Поэтому я покажу еще несколько видов с Пальмы, которая нам тогда очень приглянулась, как, впрочем, и Ибица, где мы не на чем не ездили, а плыли на катере, сначала в одно экзотическое место, потом второе. Где-то перекусили и поняли, что устали, а у нас еще был впереди один день в Барселоне, так как корабль приплывал утром, а самолет без пересадки вылетал под вечер, чтобы мы летели против времени и вечером того же дня, но уже американского, могли прилететь в Бостон.
Я куда-то тороплюсь, понимаете? Меня не ждет никакое веселье впереди, один нарастающий ужас, от которого я до сих пор не отошел и не знаю, отойду ли. Но мы перекусили на Ибице, поужинали последний раз на нашем лайнере, собрали вещи, приехали в Барселону, где опять гуляли, ждали, когда откроются рестораны, потому что они не открываются утром, или, по крайней мере, не открывались те рестораны, в которые мы заходили. Мы еще посидели возле собачьей площадки, а нам всегда нравилось смотреть на собак, а потом сели в такси и поехали в аэропорт.
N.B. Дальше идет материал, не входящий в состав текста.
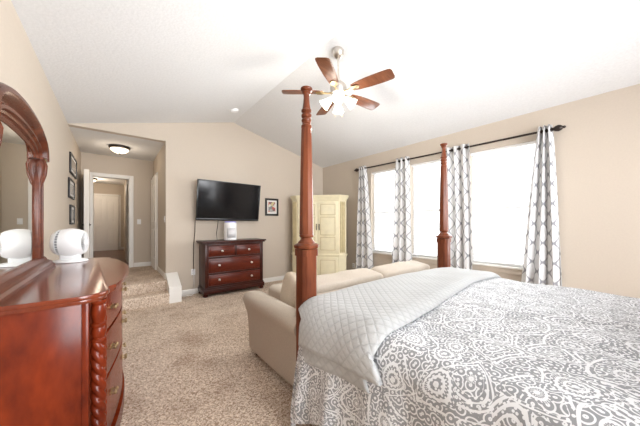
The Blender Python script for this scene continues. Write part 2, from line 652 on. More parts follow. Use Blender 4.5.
base('baseboard_back', (0.915, YB - 0.016, 0.0), (XR, YB, 0.10))
base('baseboard_right', (XR - 0.016, YF, 0), (XR, YB - 0.016, 0.10))
base('baseboard_left', (XL, YF, 0), (XL + 0.016, 4.96, 0.10))
base('baseboard_alcove_end', (0.355, AY - 0.016, LZ), (AX, AY, LZ + 0.10))
base('baseboard_alcove_right', (AX - 0.016, YB + 0.01, LZ), (AX, 6.42, LZ + 0.10))
base('baseboard_hall_end', (0.17, HY - 0.016, LZ - 0.004), (HXR, HY, LZ + 0.10))

# white sloped end panel of the steps
bm = BM()
prism(bm, [(4.96, 0), (YB, 0), (YB, 0.455), (5.33, 0.455), (4.96, 0.262)], AX - 0.005, 0.912, 'X', 0.004)
struct('trim_1', bm, M['white_paint'], smooth=0)

# door casing round the alcove doorway
bm = BM()
for (x0, x1) in ((DX0 - 0.07, DX0), (DX1, DX1 + 0.075)):
    box(bm, (x0, AY - 0.02, LZ), (x1, AY, DZ1 + 0.07), 0.004)
box(bm, (DX0, AY - 0.02, DZ1), (DX1, AY, DZ1 + 0.07), 0.004)
box(bm, (DX0 - 0.005, AY - 0.01, LZ), (DX0 + 0.012, AY + T, DZ1))
box(bm, (DX1 - 0.012, AY - 0.01, LZ), (DX1 + 0.005, AY + T, DZ1))
box(bm, (DX0, AY - 0.01, DZ1 - 0.012), (DX1, AY + T, DZ1))
struct('trim_2', bm, M['white_paint'], smooth=0)


def arch_panel(bm, x0, x1, z0, z1, y0, y1, arch):
    """raised field of a moulded door; arch lifts the inner upper corner"""
    pts = [(x0, z0), (x1, z0)]
    if arch == 0:
        pts += [(x1, z1), (x0, z1)]
    else:
        n = 7
        for k in range(n + 1):
            f = k / n
            x = x1 + (x0 - x1) * f
            g = (1 - f) if arch > 0 else f
            pts.append((x, z1 - 0.09 * (1 - math.sin(g * PI / 2))))
    prism(bm, pts, y0, y1, 'Y', 0.008)


def door_leaf(name, w, h, face_both=True):
    """slab in local coordinates: x 0..w, y -0.02..0.02, z 0..h"""
    o = bpy.data.objects.new(name, None)
    COL.objects.link(o)
    o['kind'] = 'structure'
    put('door_slab', box(BM(), (0, -0.012, 0), (w, 0.012, h), 0.002), M['door_paint'], o, local=True, smooth=0)
    sw, ms, gv = 0.10, 0.05, 0.05
    lows, lowt, ups, upt = 0.22, 0.90, 1.02, h - 0.11
    fr, fl = BM(), BM()
    for sgn in (-1, 1):
        ya, yb = sorted((sgn * 0.011, sgn * 0.038))
        for (x0, x1) in ((0, sw), (w / 2 - ms, w / 2 + ms), (w - sw, w)):
            box(fr, (x0, ya, 0), (x1, yb, h), 0.004)
        for (x0, x1, ar) in ((sw, w / 2 - ms, 1), (w / 2 + ms, w - sw, -1)):
            box(fr, (x0, ya, 0), (x1, yb, lows), 0.004)
            box(fr, (x0, ya, lowt), (x1, yb, ups), 0.004)
            pts = [(x1, h), (x0, h)]
            for k in range(9):
                f = k / 8
                g = f if ar > 0 else 1 - f
                pts.append((x0 + (x1 - x0) * f, upt - 0.09 * (1 - math.sin(g * PI / 2))))
            prism(fr, pts, ya, yb, 'Y', 0.004)
            y2, y3 = sorted((sgn * 0.011, sgn * 0.030))
            arch_panel(fl, x0 + gv, x1 - gv, lows + gv, lowt - gv, y2, y3, 0)
            arch_panel(fl, x0 + gv, x1 - gv, ups + gv, upt - gv, y2, y3, ar)
    put('door_frame_rails', fr, M['door_paint'], o, local=True, smooth=20)
    put('door_panels', fl, M['door_paint'], o, local=True, smooth=20)
    return o


def door_handle(parent, x, z):
    bm = BM()
    for s in (-1, 1):
        lathe(bm, [(0.028, 0.037 * s), (0.028, 0.043 * s), (0.010, 0.040 * s), (0.010, 0.062 * s)], (x, 0, z), 14, 'Y')
        tube(bm, [(x, 0.055 * s, z), (x + 0.04, 0.058 * s, z), (x + 0.10, 0.052 * s, z - 0.004)], [0.010, 0.009, 0.006])
    put('door_handle', bm, M['bronze'], parent, local=True)


d = door_leaf('door_1', 0.76, 2.02)          # open leaf at the alcove doorway
d.location = (-0.405, 6.53, LZ + 0.01)
d.rotation_euler = (0, 0, R(92))
door_handle(d, 0.07, 0.97)
d = door_leaf('door_2', 0.76, 2.03)          # closed door in the alcove's right wall
d.location = (AX - 0.008, 6.50, LZ + 0.005)
d.rotation_euler = (0, 0, R(90))
bm = BM()
for y in (6.43, 7.22):
    box(bm, (AX - 0.02, y, LZ), (AX, y + 0.065, 2.44), 0.004)
box(bm, (AX - 0.02, 6.43, 2.385), (AX, 7.285, 2.445), 0.004)
struct('trim_3', bm, M['white_paint'], smooth=0)
d = door_leaf('door_3', 0.80, 2.03)          # far door at the end of the hall
d.location = (-0.67, HY - 0.042, LZ)
bm = BM()
for x in (-0.745, 0.135):
    box(bm, (x, HY - 0.03, LZ), (x + 0.07, HY, 2.45), 0.004)
box(bm, (-0.745, HY - 0.03, 2.385), (0.205, HY, 2.455), 0.004)
struct('trim_4', bm, M['white_paint'], smooth=0)
d = door_leaf('door_4', 0.78, 2.03)          # door on the hall's right wall
d.location = (HXR - 0.01, 8.3, LZ)
d.rotation_euler = (0, 0, R(90))
bm = BM()
for y in (8.22, 9.08):
    box(bm, (HXR - 0.03, y, LZ), (HXR, y + 0.08, 2.45), 0.004)
box(bm, (HXR - 0.03, 8.22, 2.385), (HXR, 9.16, 2.455), 0.004)
struct('trim_5', bm, M['white_paint'], smooth=0)

# ------------------------------------------------------------------ windows and blinds
for i, (a, b) in enumerate(WIN):
    t = struct('window_%d' % (i + 1), None, loc=(XR + 0.1, (a + b) / 2, WZ0))
    bm = BM()
    x0, x1 = XR + 0.08, XR + 0.14
    f = 0.045
    box(bm, (x0, a, WZ0), (x1, a + f, WZ1), 0.004)
    box(bm, (x0, b - f, WZ0), (x1, b, WZ1), 0.004)
    box(bm, (x0, a + f, WZ0), (x1, b - f, WZ0 + f), 0.004)
    box(bm, (x0, a + f, WZ1 - f), (x1, b - f, WZ1), 0.004)
    struct('window_frame', bm, M['vinyl'], t, smooth=0)
    struct('meeting_rail', box(BM(), (x0 + 0.005, a + f, 1.565), (x1 - 0.01, b - f, 1.605), 0.004), M['vinyl'], t)
    struct('window_pane', box(BM(), (x0 + 0.03, a + f, WZ0 + f), (x0 + 0.034, b - f, WZ1 - f)), M['glass'], t, smooth=0)
    struct('window_sill', box(BM(), (XR - 0.035, a - 0.05, WZ0 - 0.025), (XR + 0.08, b + 0.05, WZ0 + 0.001), 0.006), M['white_paint'], t)
    struct('window_apron', box(BM(), (XR - 0.016, a - 0.03, WZ0 - 0.105), (XR, b + 0.03, WZ0 - 0.025), 0.004), M['wall'], t)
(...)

Были все необходимые процедуры с таможней и вещами, было страшно холодно в самом самолете испанской авиакомпании, и одеял – новое веянье – не выдавали, их продавали. Я сначала подумал, что это шутка, но нет, принесли полностью синтетическое и тонкое как искусственный шелк одеяло, за которое надо было заплатить 5 долларов. Не в деньгах дело, не велика сумма, но так противна была эта жадность и крохоборство, что я снял с себя куртку, заставил одеть ее Таньку, а сам сидел в футболке и мерз всю дорогу. И то, что она не протестовала, не пыталась вернуть мне куртку, было свидетельством ее огромной усталости и потери сил.
Уже к концу полета, невнятного и утомительного, стало понятно, что мы, кажется, немного простыли. И только когда приехали домой, сделали тест на ковид, результат отрицательный. Хотя бы так. Вернулись.